:: What the task asks ::
Your task is to give the data again, exactly, with every line intact.

--- BEGIN Data section ---

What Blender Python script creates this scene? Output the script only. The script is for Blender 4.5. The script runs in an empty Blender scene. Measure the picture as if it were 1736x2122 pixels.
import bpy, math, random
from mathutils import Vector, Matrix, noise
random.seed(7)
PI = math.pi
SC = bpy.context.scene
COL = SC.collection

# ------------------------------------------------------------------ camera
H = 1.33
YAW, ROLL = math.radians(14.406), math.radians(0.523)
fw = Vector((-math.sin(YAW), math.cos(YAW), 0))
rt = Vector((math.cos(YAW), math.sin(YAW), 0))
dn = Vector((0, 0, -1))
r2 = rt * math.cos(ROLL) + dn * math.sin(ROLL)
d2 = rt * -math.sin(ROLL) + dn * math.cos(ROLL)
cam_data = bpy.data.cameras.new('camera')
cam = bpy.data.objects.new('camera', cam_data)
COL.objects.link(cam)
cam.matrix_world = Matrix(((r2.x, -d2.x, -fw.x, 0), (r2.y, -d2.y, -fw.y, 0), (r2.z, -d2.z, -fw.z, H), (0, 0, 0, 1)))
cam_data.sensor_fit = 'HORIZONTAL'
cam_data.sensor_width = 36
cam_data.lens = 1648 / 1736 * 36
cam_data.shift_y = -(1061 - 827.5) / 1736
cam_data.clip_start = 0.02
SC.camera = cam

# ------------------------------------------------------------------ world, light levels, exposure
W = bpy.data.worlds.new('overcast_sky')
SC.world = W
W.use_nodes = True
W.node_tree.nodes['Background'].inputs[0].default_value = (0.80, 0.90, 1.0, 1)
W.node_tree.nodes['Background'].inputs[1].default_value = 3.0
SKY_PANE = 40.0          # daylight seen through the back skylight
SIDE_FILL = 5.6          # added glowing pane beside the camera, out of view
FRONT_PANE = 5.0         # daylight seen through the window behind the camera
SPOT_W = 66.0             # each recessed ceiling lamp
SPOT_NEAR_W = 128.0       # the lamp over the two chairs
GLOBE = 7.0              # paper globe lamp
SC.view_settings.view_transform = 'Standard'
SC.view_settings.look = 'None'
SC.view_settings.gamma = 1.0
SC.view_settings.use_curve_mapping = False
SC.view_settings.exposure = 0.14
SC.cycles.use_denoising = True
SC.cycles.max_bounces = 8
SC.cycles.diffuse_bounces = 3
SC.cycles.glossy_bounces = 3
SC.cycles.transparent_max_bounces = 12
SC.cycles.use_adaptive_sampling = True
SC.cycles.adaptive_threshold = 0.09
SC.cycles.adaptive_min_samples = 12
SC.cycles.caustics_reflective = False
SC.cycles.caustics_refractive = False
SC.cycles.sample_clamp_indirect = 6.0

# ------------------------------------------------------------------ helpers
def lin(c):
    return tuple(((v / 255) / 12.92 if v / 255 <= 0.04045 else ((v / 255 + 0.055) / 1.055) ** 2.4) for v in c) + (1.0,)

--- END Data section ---

:: Result of the task ::
What Blender Python script creates this scene? Output the script only. The script is for Blender 4.5. The script runs in an empty Blender scene. Measure the picture as if it were 1736x2122 pixels.
import bpy, math, random
from mathutils import Vector, Matrix, noise
random.seed(7)
PI = math.pi
SC = bpy.context.scene
COL = SC.collection

# ------------------------------------------------------------------ camera
H = 1.33
YAW, ROLL = math.radians(14.406), math.radians(0.523)
fw = Vector((-math.sin(YAW), math.cos(YAW), 0))
rt = Vector((math.cos(YAW), math.sin(YAW), 0))
dn = Vector((0, 0, -1))
r2 = rt * math.cos(ROLL) + dn * math.sin(ROLL)
d2 = rt * -math.sin(ROLL) + dn * math.cos(ROLL)
cam_data = bpy.data.cameras.new('camera')
cam = bpy.data.objects.new('camera', cam_data)
COL.objects.link(cam)
cam.matrix_world = Matrix(((r2.x, -d2.x, -fw.x, 0), (r2.y, -d2.y, -fw.y, 0), (r2.z, -d2.z, -fw.z, H), (0, 0, 0, 1)))
cam_data.sensor_fit = 'HORIZONTAL'
cam_data.sensor_width = 36
cam_data.lens = 1648 / 1736 * 36
cam_data.shift_y = -(1061 - 827.5) / 1736
cam_data.clip_start = 0.02
SC.camera = cam

# ------------------------------------------------------------------ world, light levels, exposure
W = bpy.data.worlds.new('overcast_sky')
SC.world = W
W.use_nodes = True
W.node_tree.nodes['Background'].inputs[0].default_value = (0.80, 0.90, 1.0, 1)
W.node_tree.nodes['Background'].inputs[1].default_value = 3.0
SKY_PANE = 40.0          # daylight seen through the back skylight
SIDE_FILL = 5.6          # added glowing pane beside the camera, out of view
FRONT_PANE = 5.0         # daylight seen through the window behind the camera
SPOT_W = 66.0             # each recessed ceiling lamp
SPOT_NEAR_W = 128.0       # the lamp over the two chairs
GLOBE = 7.0              # paper globe lamp
SC.view_settings.view_transform = 'Standard'
SC.view_settings.look = 'None'
SC.view_settings.gamma = 1.0
SC.view_settings.use_curve_mapping = False
SC.view_settings.exposure = 0.14
SC.cycles.use_denoising = True
SC.cycles.max_bounces = 8
SC.cycles.diffuse_bounces = 3
SC.cycles.glossy_bounces = 3
SC.cycles.transparent_max_bounces = 12
SC.cycles.use_adaptive_sampling = True
SC.cycles.adaptive_threshold = 0.09
SC.cycles.adaptive_min_samples = 12
SC.cycles.caustics_reflective = False
SC.cycles.caustics_refractive = False
SC.cycles.sample_clamp_indirect = 6.0

# ------------------------------------------------------------------ helpers
def lin(c):
    return tuple(((v / 255) / 12.92 if v / 255 <= 0.04045 else ((v / 255 + 0.055) / 1.055) ** 2.4) for v in c) + (1.0,)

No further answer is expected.